Dwa lata później, w 1954 r., do Indii przybyły dwie Siostry Uczennice z Włoch, s. M. Dorotea i s. M. Joseph Capra. Przy pierwszym spotkaniu z nimi Bernice była pod głębokim wrażeniem ich przykładu modlitwy, radości, prostoty, poświęcenia i ciężkiej pracy. Przypomniała sobie słowa Pisma Świętego: “Pan położył na tobie swoje serce i wybrał cię” (Pwt 7,7). Tak więc z głębokim przekonaniem, że ten apostolat modlitwy może pomóc kapłanom i zakonnikom w ich misji, 23 stycznia 1955 roku wstąpiła do Zgromadzenia Sióstr Uczennic Boskiego Mistrza. Była pierwszą Hinduską, która wstąpiła do naszego Zgromadzenia. Trudności w początkowym okresie przystosowania się do życia w zgromadzeniu nie wpłynęły na jej decyzję. Była przekonana, że Bóg ma cel dla jej życia.
W sierpniu 1956 roku Bernice została wysłana do Włoch na nowicjat, a pierwszą profesję zakonną złożyła w Rzymie 25 marca 1958 roku. Otrzymała imię “Łucja”, co oznacza światło. Po powrocie do Indii w 1960 r. była pionierką otwarcia nowej fundacji w Bombaju, dziś Mumbai (Indie). Została ona założona w 1962 roku. 25 marca 1963 r. potwierdziła swoje “tak” Panu poprzez złożenie profesji wieczystej w Bombaju. Służba apostolska, do której została powołana i w której ofiarowała to, co najlepsze, była przede wszystkim służbą prostej kucharki. Posługę tę wypełniała z hojnością i pokorą. W 1975 r. s. M. Lucia Bouché powróciła do Rzymu i zaoferowała swoją współpracę w sklepie z dewocjonaliami przy Bazylice św. Piotra, a następnie, ponownie jako kucharka, dopóki pozwalało jej na to zdrowie.
Życie s. M. Łucji Bouché charakteryzuje język wdzięczności, z pełną świadomością, że Pan uczynił dla niej wielkie rzeczy.
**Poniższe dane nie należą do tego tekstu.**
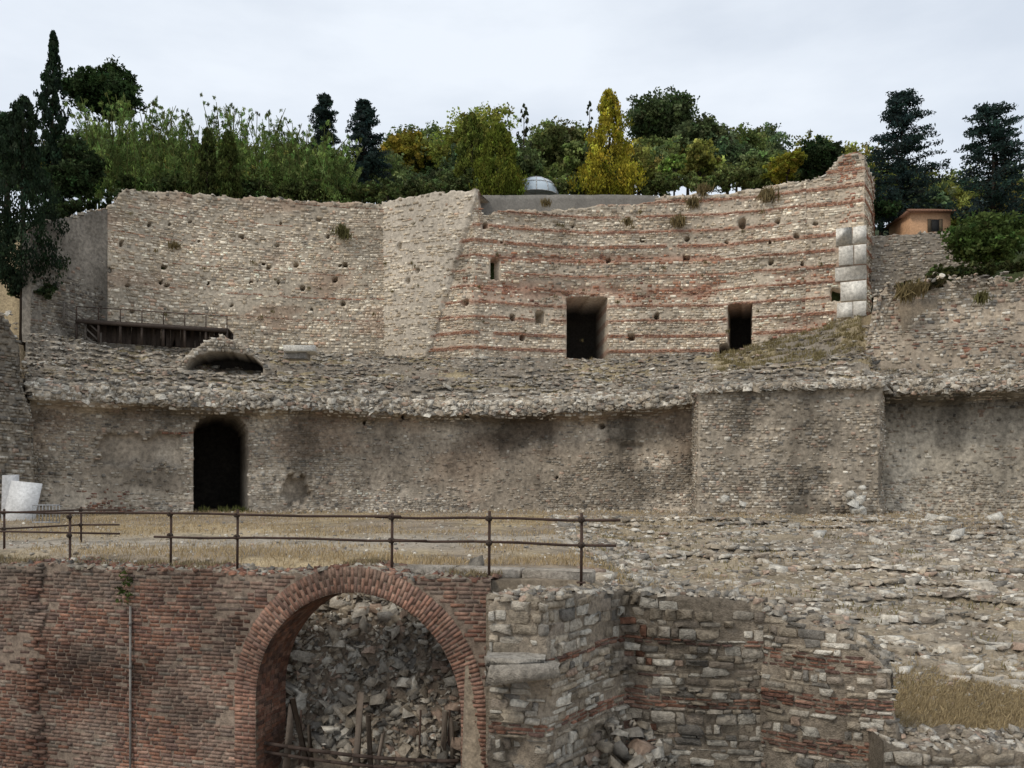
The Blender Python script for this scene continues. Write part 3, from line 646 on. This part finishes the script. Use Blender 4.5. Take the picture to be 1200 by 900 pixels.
n=2500;y=rng.uniform(18,43,n);x=y*rng.uniform(-.62,.1,n);sz=rng.uniform(.015,.06,n)*(.6+rng.random(n))
rocks(mb,np.stack([x,y,H(x,y)+sz*.2],1),np.stack([sz*1.3,sz,sz*.7],1),palette(n))
n=900;u=rng.uniform(300,1240,n);Yq=Yf(u)+.6-rng.random(n)**2*2.5;x=(u-600)*Yq/1000;sz=rng.uniform(.04,.15,n)
rocks(mb,np.stack([x,Yq,H(x,Yq)+sz*.2],1),np.stack([sz*1.3,sz,sz*.7],1),palette(n))
for (u,v,s) in ((1092,627,.4),(1168,618,.5),(1160,628,.35),(1120,700,.35),(960,655,.3),(1000,590,.45),(1010,572,.35),(1004,600,.5),(996,580,.4),(1008,585,.4),(850,585,.3),(870,592,.25)):
    Yq=(30 if v>640 else 36 if v>610 else 38.6);p=W(u,v,Yq);p[2]=max(H(p[0],p[1])+s*.2,p[2] if v<605 else -9);rocks(mb,p[None],np.array([[s,s,s*.8]]),np.array([[.6,.57,.5]]))
mb.obj('rubble_field',M_rock)
mb=MB();n=5200;x=rng.uniform(-7.5,-.7,n);yw=16.8-3*(x+10.1)/9.755;y=yw+.9+rng.random(n)*1.45;sz=np.clip(rng.gamma(1.4,.034,n)+.02,0,.26)
rocks(mb,np.stack([x,y,H(x,y)+sz*.1],1),np.stack([sz*1.6,sz,sz*.7],1),palette(n,(.3,.25,.2,.15,.1,.1),.95)*(1-.4*sst(0,.5,fbm(x*.8,y*1.5,3.)))[:,None],tilt=.5,jit=.22)
mb.obj('rubble_heap',M_rock)
mb=MB();
for a,b2 in ((0,.32),(.335,.66),(.675,1)):
    c0=np.array([-2.1,15.2]);c1=np.array([1.35,14.15]);m0=c0+(c1-c0)*a;m1=c0+(c1-c0)*b2;c=(m0+m1)/2
    box(mb,(c[0],c[1],-1.57),(np.linalg.norm(m1-m0),.4,.2),(.42,.37,.305),rz=math.atan2(c1[1]-c0[1],c1[0]-c0[0]),jit=.008)
mb.obj('concrete_kerb',M_near)

# ---------------------------------------------------------------- pipe railing
rust=(.07,.045,.034)
mb=MB()
def rl(u):
    k=(u-600)/1000;A2=np.array([-13.3,18.3]);B2=np.array([1.9,13.35]);d=(B2-A2);t=(k*A2[1]-A2[0])/(d[0]-k*d[1]);return A2+d*t
def clamp(p):
    tube(mb,p-[0,0,.045],p+[0,0,.045],.04,c=(.06,.045,.035));tube(mb,p-[.045,-.015,0],p+[.045,-.015,0],.038,c=(.06,.045,.035));tube(mb,p+[.0,-.03,.02],p+[0,-.09,.02],.012,c=rust)
for u in (200,278,459,573,681):
    p=rl(u);tube(mb,(p[0],p[1],-1.72),(p[0]+.01,p[1],-.52+rng.uniform(-.03,.05)),.024,c=rust)
    for z in (-.6,-1.0): clamp(np.array([p[0],p[1]-.03,z]))
    box(mb,(p[0],p[1],-1.6),(.14,.14,.02),rust)
def rail(u0,u1,z0,z1,dy=-.05):
    a,b2=rl(u0),rl(u1);k=5
    for i in range(k):
        f,g=i/k,(i+1)/k
        sag=lambda h:-.015*math.sin(h*math.pi*3)
        tube(mb,(a[0]*(1-f)+b2[0]*f,a[1]*(1-f)+b2[1]*f+dy,z0*(1-f)+z1*f+sag(f)),(a[0]*(1-g)+b2[0]*g,a[1]*(1-g)+b2[1]*g+dy,z0*(1-g)+z1*g+sag(g)),.022,c=rust)
rail(-30,470,-.60,-.585);rail(440,727,-.60,-.6,.0);rail(182,500,-1.03,-.99);rail(455,722,-.99,-1.0,.0)
mb.obj('pipe_railing',M_plain)
mb=MB()
for u,Yq in ((5,21),(82,18.4),(-40,21.5),(95,23)):
    p=W(u,600,Yq);z0=float(H(np.array(p[0]),np.array(p[1])));tube(mb,(p[0],p[1],z0-.1),(p[0],p[1],-.66),.028,c=rust);clamp(np.array([p[0],p[1]-.03,-.75]));clamp(np.array([p[0],p[1]-.03,-1.15]))
for z in (-.75,-1.15):
    tube(mb,W(-60,565,21.6)+[0,0,z],W(5,565,21)+[0,0,z],.024,c=rust);tube(mb,W(5,565,21)+[0,0,z],W(95,565,23)+[0,0,z],.024,c=rust)
    tube(mb,W(95,565,23)+[0,0,z],W(140,565,23)+[0,0,z],.024,c=rust)
tube(mb,W(-30,565,19.6)+[0,0,-1.12],W(140,565,18.2)+[0,0,-1.1],.022,c=rust)
mb.obj('pipe_railing',M_plain)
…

Wyraziła to wielokrotnie, niemal jako podsumowanie swojego życia, gdy obchodziła 60. rocznicę konsekracji zakonnej. Własnymi słowami powiedziała: “Moje serce jest przepełnione zdumieniem i wzruszeniem z powodu potężnego doświadczenia miłości i rodzinnej delikatności, danej mi przez Boga Ojca i przez Zgromadzenie. Prawdziwie smakowałam piękno naszej wspaniałej rodziny, w każdym otrzymanym darze. Pragnę wznieść pieśń dziękczynienia i uwielbienia; będę śpiewała o Tobie swoim życiem, Panie, i będę Ci dziękować. Z psalmistą czynię ten hymn moim własnym” (29 czerwca 2018 r.).
M. Łucja Bouché, żyjąc zgodnie ze swoim imieniem, nadal promieniowała światłem Bożym i przeżywała swoje powołanie zakonne z wielką wiarą i zaufaniem do swojego Boskiego Mistrza. Jej życie było całkowitą ofiarą z siebie i wyrzeczeniem w służbie ewangelizacji poprzez modlitwę. Cierpiąc od wielu lat na choroby serca i metaboliczne, w ciszy nocy osiągnęła swój cel 17 listopada 2021 r.; ojczyznę nieba, gdzie mogła wreszcie połączyć się ze swoimi bliskimi w wiecznej adoracji Boskiego Mistrza.